Monday, Mar. 14, 1938

Plastered President

In his lecture three weeks ago on the need to balance prices, President Roosevelt singled out plaster as one article for which the price is too high. Leaning back in his chair with a long wooden pointer, he discussed a large graph showing that plaster prices are now twice what they were in 1929 (TIME, Feb. 28).

The largest U. S. plaster maker and one of the largest concerns in the building industry is U. S. Gypsum Co. and last week in the annual meeting of Gypsum stockholders, Chairman Sewell L. Avery took occasion to crack back at Franklin Roosevelt. Reading TIME'S account of the President's lecture aloud to some 50 Gypsum stockholders assembled in Chicago, Chairman Avery declared that Franklin Roosevelt had been misleading in his comparison of 1938 with 1929. In 1929, said Mr. Avery, plaster prices were drastically low because of a savage price war.
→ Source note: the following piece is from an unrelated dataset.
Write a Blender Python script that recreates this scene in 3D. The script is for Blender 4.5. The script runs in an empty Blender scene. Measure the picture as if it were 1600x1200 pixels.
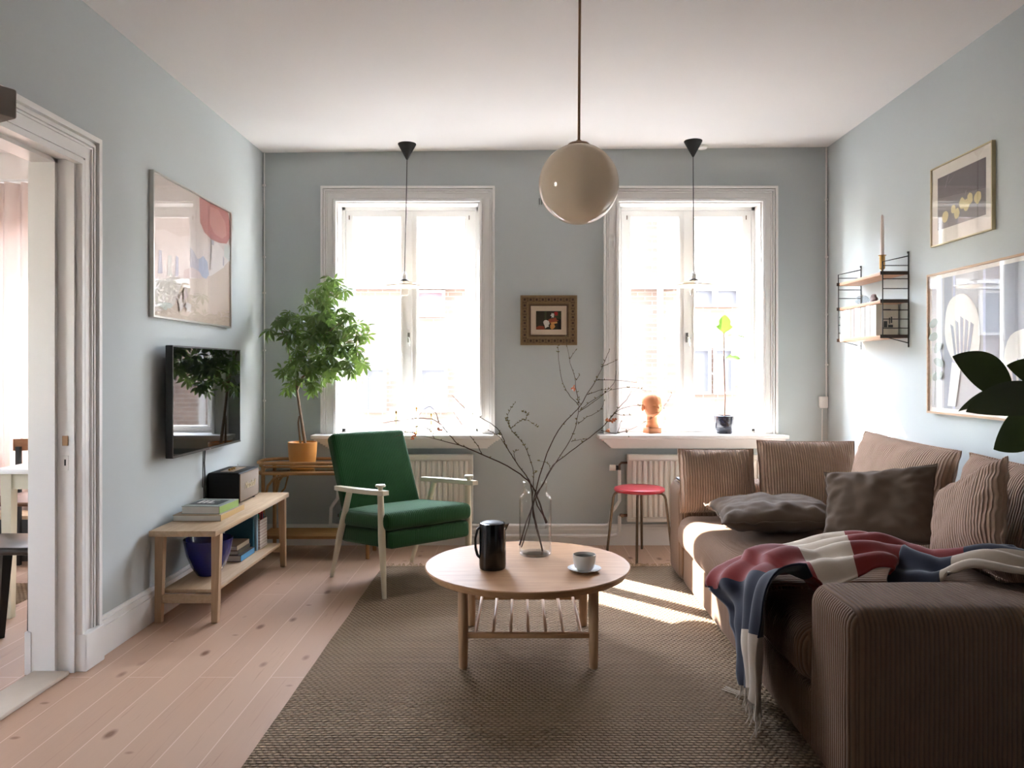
import bpy, bmesh, math, random
from math import sin, cos, pi, radians, sqrt
from mathutils import Vector, Matrix, noise
random.seed(7)
C = bpy.context.scene.collection
SC = bpy.context.scene
F = 1220.0                      # focal length in pixels of the 1600 px wide frame
EYE = 1.22

# ---------------------------------------------------------------- camera
cam_d = bpy.data.cameras.new('camera'); cam = bpy.data.objects.new('camera', cam_d); C.objects.link(cam)
cam.location = (0, 0, EYE); cam.rotation_euler = (pi/2, 0, 0)
cam_d.sensor_width = 36; cam_d.lens = F/1600*36
cam_d.shift_x = -14/1600; cam_d.shift_y = -22/1600
cam_d.clip_start = 0.02; cam_d.clip_end = 200
SC.camera = cam
# ---------------------------------------------------------------- sky, sun, exposure
SUN_DIR = Vector((1.0, -1.0, -1.10)).normalized()      # the way the light travels
w = bpy.data.worlds.new('sky'); SC.world = w; w.use_nodes = True
nt = w.node_tree; nt.nodes.clear()
sky = nt.nodes.new('ShaderNodeTexSky'); sky.sky_type = 'NISHITA'; sky.sun_disc = False
sky.sun_elevation = radians(37.8); sky.sun_rotation = radians(-45); sky.air_density = 1.0; sky.dust_density = 0.15
hs = nt.nodes.new('ShaderNodeHueSaturation'); hs.inputs['Saturation'].default_value = 0.425
bg = nt.nodes.new('ShaderNodeBackground'); bg.inputs[1].default_value = 1.1
wo = nt.nodes.new('ShaderNodeOutputWorld')
nt.links.new(sky.outputs[0], hs.inputs['Color']); nt.links.new(hs.outputs[0], bg.inputs[0]); nt.links.new(bg.outputs[0], wo.inputs[0])
sd = bpy.data.lights.new('sun', 'SUN'); sd.energy = 8; sd.angle = radians(0.6); sd.color = (1.0, 0.97, 0.93)
so = bpy.data.objects.new('sun', sd); C.objects.link(so); so.location = (-6, 12, 8)
so.rotation_euler = SUN_DIR.to_track_quat('-Z', 'Y').to_euler()
SC.view_settings.view_transform = 'Standard'
SC.view_settings.look = 'None'
SC.view_settings.gamma = 1.0
SC.view_settings.use_curve_mapping = False
SC.view_settings.exposure = 3.25
def portal(x, y, z, sx, sz, ry=0):
    d = bpy.data.lights.new('sky_portal', 'AREA'); d.shape = 'RECTANGLE'; d.size = sx; d.size_y = sz
    d.cycles.is_portal = True
    o = bpy.data.objects.new('sky_portal', d); C.objects.link(o); o.location = (x, y, z); o.rotation_euler = (-pi/2, 0, ry)
portal(-0.79, 5.80, 1.57, 0.95, 1.65); portal(1.18, 5.80, 1.57, 0.95, 1.65); portal(-3.35, 5.80, 1.57, 1.2, 1.7)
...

Today Gypsum's average prices are 9% under the 1926 level which Franklin Roosevelt has often called his commodity price goal.

A lone woman stockholder rose to suggest that Mr. Roosevelt should be set right.

"I don't think the President can be very well blamed for this," smirked Chairman Avery. "His economists supply this information."

Chairman Avery plastered President Roosevelt with plenty of blame for the new amendments to the Housing Act, however. Predicting that the easy credit it provides to would-be builders will not produce any housing boom, Chairman Avery dubbed the Administration's approach "superficial" in regarding building as a distinct industry. Said he, "Easy credit will not be an inducement to build homes which when built will not be worth what they cost." According to Sewell Avery, building represents a wide cross section of all U. S. industry and therefore will not revive until business as a whole regains confidence. In Gypsum's case, January and February sales were 25% under last year and the company is therefore unlikely to equal the $5,400,000 it made in 1937. This made Chairman Avery very bitter. Turning lecturer in true Rooseveltian style, he too presented a price chart, but he held it upside down. Snapped he: "It's the influence of this Government business."